───── DATA TO PROCESS ─────

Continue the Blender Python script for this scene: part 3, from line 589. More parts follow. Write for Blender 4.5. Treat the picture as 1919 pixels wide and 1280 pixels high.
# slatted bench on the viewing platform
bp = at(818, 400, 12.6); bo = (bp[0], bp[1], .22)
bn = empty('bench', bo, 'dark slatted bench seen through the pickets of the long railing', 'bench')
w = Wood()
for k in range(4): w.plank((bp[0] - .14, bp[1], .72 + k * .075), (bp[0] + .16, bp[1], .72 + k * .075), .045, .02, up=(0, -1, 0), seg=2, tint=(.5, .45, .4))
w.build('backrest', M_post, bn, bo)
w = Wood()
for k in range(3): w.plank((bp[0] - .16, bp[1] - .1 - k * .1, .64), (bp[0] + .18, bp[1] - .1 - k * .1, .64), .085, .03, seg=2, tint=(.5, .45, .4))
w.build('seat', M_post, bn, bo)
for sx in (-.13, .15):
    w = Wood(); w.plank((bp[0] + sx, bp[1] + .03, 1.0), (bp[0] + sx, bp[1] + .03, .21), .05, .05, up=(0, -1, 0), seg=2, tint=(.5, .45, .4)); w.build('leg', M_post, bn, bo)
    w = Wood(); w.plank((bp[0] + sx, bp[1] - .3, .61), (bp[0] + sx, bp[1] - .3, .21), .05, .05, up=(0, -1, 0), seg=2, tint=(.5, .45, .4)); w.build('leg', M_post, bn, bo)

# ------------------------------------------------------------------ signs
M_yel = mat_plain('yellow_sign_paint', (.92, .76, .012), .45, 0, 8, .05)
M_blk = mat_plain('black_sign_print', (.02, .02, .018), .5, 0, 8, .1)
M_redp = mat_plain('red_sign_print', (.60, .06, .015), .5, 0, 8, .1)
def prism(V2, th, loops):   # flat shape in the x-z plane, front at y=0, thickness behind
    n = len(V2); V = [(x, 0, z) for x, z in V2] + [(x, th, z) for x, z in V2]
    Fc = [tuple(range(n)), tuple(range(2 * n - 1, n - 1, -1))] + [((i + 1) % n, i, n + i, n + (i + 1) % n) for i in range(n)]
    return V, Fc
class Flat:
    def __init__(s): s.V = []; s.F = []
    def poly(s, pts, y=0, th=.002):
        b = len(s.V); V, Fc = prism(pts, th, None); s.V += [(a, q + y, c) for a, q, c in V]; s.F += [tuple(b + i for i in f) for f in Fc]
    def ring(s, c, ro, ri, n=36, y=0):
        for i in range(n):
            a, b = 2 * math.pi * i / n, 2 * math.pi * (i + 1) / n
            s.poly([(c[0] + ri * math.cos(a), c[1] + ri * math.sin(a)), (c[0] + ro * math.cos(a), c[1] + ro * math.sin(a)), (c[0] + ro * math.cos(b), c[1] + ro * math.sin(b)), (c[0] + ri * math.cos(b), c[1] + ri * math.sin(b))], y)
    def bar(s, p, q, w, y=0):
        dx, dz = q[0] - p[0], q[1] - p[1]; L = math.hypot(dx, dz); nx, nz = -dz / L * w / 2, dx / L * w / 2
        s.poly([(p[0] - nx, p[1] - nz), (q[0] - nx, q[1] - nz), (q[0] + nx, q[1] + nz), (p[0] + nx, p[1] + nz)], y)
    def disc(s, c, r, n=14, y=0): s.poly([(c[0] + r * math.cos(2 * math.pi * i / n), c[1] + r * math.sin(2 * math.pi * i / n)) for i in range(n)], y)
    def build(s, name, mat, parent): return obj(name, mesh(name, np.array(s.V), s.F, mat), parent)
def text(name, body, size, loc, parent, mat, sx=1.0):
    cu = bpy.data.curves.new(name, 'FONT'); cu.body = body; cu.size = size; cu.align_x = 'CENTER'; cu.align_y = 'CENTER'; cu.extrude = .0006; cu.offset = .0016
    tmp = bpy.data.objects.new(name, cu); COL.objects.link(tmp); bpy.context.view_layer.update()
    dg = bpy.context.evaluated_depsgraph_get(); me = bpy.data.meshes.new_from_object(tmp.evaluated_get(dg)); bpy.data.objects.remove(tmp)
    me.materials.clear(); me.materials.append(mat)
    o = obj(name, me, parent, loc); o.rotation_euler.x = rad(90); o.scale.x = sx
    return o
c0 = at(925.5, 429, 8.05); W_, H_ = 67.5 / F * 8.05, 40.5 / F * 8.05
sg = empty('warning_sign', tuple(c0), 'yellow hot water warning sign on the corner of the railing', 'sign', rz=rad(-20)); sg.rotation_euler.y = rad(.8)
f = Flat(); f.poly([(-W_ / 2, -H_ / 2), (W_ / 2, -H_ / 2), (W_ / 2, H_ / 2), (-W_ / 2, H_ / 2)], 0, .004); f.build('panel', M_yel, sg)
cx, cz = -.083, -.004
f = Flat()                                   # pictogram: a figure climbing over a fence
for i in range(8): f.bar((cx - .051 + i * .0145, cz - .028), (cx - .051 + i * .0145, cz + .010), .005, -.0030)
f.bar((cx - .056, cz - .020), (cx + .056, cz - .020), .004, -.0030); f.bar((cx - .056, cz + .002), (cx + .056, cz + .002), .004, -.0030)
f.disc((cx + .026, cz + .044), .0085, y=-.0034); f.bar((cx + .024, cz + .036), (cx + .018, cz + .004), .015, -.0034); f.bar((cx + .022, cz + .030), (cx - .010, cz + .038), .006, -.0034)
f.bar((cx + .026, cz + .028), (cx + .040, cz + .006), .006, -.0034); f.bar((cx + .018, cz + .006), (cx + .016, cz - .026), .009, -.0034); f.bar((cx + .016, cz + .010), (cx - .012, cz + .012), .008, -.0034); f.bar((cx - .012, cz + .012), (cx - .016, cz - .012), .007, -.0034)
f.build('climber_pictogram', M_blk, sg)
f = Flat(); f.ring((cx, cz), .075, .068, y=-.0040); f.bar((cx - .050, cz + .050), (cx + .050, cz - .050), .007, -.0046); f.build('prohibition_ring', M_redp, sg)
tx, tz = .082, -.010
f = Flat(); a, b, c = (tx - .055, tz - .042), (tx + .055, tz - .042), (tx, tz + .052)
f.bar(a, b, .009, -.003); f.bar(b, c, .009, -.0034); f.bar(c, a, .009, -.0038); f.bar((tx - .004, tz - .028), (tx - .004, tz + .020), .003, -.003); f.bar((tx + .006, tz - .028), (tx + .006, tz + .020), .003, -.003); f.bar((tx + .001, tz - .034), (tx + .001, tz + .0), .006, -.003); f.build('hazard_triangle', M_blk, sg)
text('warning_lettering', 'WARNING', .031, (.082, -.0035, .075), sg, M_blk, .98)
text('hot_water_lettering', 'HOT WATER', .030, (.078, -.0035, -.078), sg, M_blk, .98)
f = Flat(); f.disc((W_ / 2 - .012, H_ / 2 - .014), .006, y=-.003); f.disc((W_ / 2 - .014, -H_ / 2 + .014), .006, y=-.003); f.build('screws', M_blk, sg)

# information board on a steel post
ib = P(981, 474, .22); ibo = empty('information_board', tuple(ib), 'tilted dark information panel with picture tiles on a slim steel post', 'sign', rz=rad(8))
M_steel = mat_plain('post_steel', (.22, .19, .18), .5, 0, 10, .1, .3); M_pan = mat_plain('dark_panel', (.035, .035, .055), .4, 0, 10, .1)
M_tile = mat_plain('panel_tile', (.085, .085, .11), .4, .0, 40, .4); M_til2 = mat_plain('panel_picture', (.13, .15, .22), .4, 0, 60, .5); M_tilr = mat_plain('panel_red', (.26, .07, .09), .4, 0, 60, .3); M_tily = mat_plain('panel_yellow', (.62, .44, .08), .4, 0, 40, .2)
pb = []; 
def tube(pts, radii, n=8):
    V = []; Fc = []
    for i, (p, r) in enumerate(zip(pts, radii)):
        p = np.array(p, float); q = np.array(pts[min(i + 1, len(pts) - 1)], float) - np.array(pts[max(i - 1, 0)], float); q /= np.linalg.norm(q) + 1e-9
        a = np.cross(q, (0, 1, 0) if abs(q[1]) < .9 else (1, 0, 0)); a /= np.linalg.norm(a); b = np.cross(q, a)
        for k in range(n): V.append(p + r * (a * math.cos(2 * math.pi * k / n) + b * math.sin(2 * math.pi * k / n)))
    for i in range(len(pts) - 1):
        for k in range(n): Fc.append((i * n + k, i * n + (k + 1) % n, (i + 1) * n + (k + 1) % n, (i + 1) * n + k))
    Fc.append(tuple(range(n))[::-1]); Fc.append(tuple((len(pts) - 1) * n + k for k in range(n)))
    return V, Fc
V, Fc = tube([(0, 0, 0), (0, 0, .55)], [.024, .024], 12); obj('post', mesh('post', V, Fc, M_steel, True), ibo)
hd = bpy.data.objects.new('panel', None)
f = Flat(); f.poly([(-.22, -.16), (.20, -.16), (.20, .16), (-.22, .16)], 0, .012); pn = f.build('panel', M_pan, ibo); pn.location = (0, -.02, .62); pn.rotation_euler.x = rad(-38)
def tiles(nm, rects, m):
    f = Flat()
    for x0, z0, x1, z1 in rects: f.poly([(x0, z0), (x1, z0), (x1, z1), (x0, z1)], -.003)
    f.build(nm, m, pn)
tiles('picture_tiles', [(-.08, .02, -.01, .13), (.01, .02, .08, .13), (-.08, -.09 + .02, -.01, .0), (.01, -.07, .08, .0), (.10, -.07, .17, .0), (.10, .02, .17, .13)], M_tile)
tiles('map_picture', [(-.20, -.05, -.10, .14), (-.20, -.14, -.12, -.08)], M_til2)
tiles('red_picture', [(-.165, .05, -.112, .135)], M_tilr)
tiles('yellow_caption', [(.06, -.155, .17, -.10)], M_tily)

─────
───── DATA TO PROCESS ─────

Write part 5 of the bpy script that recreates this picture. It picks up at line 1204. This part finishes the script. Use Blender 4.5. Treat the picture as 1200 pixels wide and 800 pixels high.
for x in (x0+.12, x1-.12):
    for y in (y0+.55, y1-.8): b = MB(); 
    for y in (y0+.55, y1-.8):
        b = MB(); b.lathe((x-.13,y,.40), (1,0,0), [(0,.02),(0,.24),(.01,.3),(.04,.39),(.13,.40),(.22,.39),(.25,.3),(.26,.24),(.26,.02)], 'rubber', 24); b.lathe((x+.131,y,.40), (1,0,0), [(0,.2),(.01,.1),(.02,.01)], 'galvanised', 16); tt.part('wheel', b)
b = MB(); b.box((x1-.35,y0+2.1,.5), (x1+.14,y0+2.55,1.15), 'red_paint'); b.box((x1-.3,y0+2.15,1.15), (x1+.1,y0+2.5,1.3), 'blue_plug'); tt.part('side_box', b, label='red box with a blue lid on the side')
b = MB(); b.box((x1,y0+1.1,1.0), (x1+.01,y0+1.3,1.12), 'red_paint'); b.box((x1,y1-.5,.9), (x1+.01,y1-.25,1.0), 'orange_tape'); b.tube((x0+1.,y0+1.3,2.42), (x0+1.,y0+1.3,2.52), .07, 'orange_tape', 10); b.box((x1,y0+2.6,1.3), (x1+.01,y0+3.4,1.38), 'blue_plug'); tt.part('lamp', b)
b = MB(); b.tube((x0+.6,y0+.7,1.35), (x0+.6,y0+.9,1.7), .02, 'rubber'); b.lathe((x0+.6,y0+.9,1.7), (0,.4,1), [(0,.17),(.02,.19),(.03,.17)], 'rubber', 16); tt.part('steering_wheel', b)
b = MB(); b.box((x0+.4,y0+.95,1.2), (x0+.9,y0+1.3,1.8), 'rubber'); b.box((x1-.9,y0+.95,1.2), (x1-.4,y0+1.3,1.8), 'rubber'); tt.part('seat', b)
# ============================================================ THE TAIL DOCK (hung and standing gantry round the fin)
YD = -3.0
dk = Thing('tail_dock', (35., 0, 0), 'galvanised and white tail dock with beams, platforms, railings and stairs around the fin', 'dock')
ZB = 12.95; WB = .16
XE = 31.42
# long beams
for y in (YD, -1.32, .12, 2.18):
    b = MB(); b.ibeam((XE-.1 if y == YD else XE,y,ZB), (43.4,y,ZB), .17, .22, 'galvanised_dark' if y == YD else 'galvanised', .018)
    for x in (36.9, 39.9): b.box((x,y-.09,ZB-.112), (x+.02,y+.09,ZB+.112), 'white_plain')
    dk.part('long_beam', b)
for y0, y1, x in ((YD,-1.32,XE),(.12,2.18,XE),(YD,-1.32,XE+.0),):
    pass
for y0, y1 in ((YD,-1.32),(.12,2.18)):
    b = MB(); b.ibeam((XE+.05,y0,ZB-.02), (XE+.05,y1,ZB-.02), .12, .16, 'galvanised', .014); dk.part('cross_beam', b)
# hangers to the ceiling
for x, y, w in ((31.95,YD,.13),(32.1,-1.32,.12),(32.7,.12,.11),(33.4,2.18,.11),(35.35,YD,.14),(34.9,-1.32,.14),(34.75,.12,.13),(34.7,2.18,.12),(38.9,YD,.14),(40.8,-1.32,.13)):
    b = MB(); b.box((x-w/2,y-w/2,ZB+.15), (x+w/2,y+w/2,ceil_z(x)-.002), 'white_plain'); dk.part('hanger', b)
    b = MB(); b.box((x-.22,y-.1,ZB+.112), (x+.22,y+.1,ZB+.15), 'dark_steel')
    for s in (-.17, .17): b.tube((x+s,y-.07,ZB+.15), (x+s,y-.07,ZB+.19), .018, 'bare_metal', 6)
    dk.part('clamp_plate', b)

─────

#### [TO DO]
The first line to be transcribed is the one containing "Continue the Blender", and the last is the one containing "w = Wood(); w.plank((bp[0] + sx, bp[1] - .3, .61), (bp[0]". Transcribe exactly those lines and nothing else.

#### [CORRECT ANSWER]
Continue the Blender Python script for this scene: part 3, from line 589. More parts follow. Write for Blender 4.5. Treat the picture as 1919 pixels wide and 1280 pixels high.
# slatted bench on the viewing platform
bp = at(818, 400, 12.6); bo = (bp[0], bp[1], .22)
bn = empty('bench', bo, 'dark slatted bench seen through the pickets of the long railing', 'bench')
w = Wood()
for k in range(4): w.plank((bp[0] - .14, bp[1], .72 + k * .075), (bp[0] + .16, bp[1], .72 + k * .075), .045, .02, up=(0, -1, 0), seg=2, tint=(.5, .45, .4))
w.build('backrest', M_post, bn, bo)
w = Wood()
for k in range(3): w.plank((bp[0] - .16, bp[1] - .1 - k * .1, .64), (bp[0] + .18, bp[1] - .1 - k * .1, .64), .085, .03, seg=2, tint=(.5, .45, .4))
w.build('seat', M_post, bn, bo)
for sx in (-.13, .15):
    w = Wood(); w.plank((bp[0] + sx, bp[1] + .03, 1.0), (bp[0] + sx, bp[1] + .03, .21), .05, .05, up=(0, -1, 0), seg=2, tint=(.5, .45, .4)); w.build('leg', M_post, bn, bo)
    w = Wood(); w.plank((bp[0] + sx, bp[1] - .3, .61), (bp[0] + sx, bp[1] - .3, .21), .05, .05, up=(0, -1, 0), seg=2, tint=(.5, .45, .4)); w.build('leg', M_post, bn, bo)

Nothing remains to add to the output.